В одном из залов, названном «Портреты», такая теснота отчасти оправданна. Работы Давида Бурлюка, Таира Салахова, Ирины Штернберг, Владимира Баранова-Россине, Анатолия Зверева, Натальи Турновой, Виктора Пивоварова, Нико Пиросмани и многих других уходят по стенам к самому потолку. Таким образом Дмитрий Озерков пытается имитировать шпалерную развеску, популярную два века назад, и как раз на искусстве того времени специализируется куратор. Многочисленные портреты смотрятся органично. В данном случае то, что произведения взяты из разных эпох, не разрушает цельности высказывания, но это скорее особенность портрета как жанра, чем находка куратора. В других залах плотность приводит к диаметрально противоположным результатам. Можно предположить, что в зале, в названии которого использован афоризм Вагрича Бахчаняна «Мы рождены, чтоб Кафку сделать былью?», куратор хотел поиграть с разными интерпретациями одной и той же социально-политической реальности. Некоторые произведения буквально сдавлены в две линии, из четырех работ каждая. Советское прошлое здесь представлено в героических образах, как в «Прыжке в воду» Александра Родченко или «Вознице» Николая Андронова, в одомашненном виде, как в случае «Пионеров на ферме» Константина Зефирова, или как деконструированная идеология (у Игоря Макаревича в работе «СССР — оплот мира»). В такой скученности перестаешь различать, какая перед тобой картина — критическая или апологетическая. Сложно сказать, стремился ли к этому куратор, но данные работы становятся идеологически амбивалентны, а это слишком заезженный ход в работе с подобным материалом. Он вызывает разочарование.

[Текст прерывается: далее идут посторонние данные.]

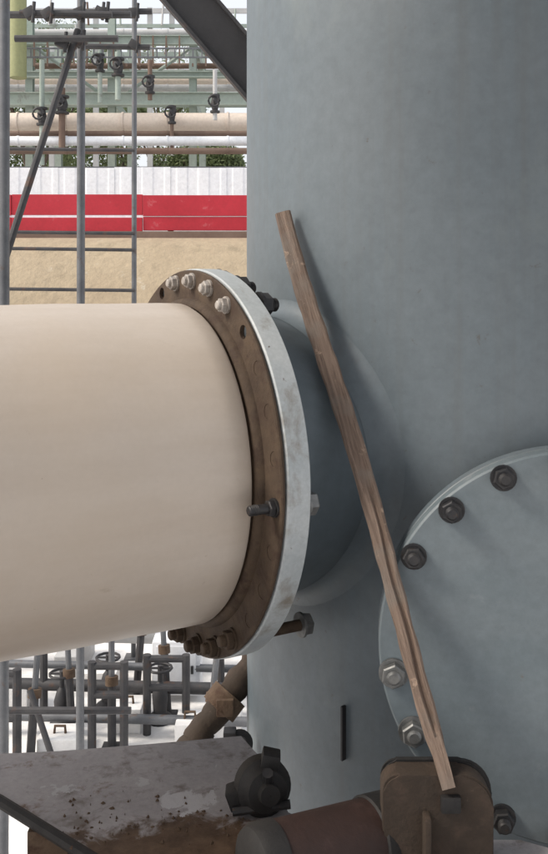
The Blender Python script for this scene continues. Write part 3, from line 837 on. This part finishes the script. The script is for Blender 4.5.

Московский музей современного искусства обладает богатейшей коллекцией, и крайне важно, что примерно раз в год музей не просто показывает свое собрание, но и пытается обрамлять его оригинальным кураторским высказыванием. То, что это высказывание не всегда оказывается успешным, не имеет отношения к сути дела, главное, что подобная форма демонстрации коллекции, особенно на фоне засилья постоянных собраний, постепенно приживается в местных условиях, а качество кураторского решения придет со временем.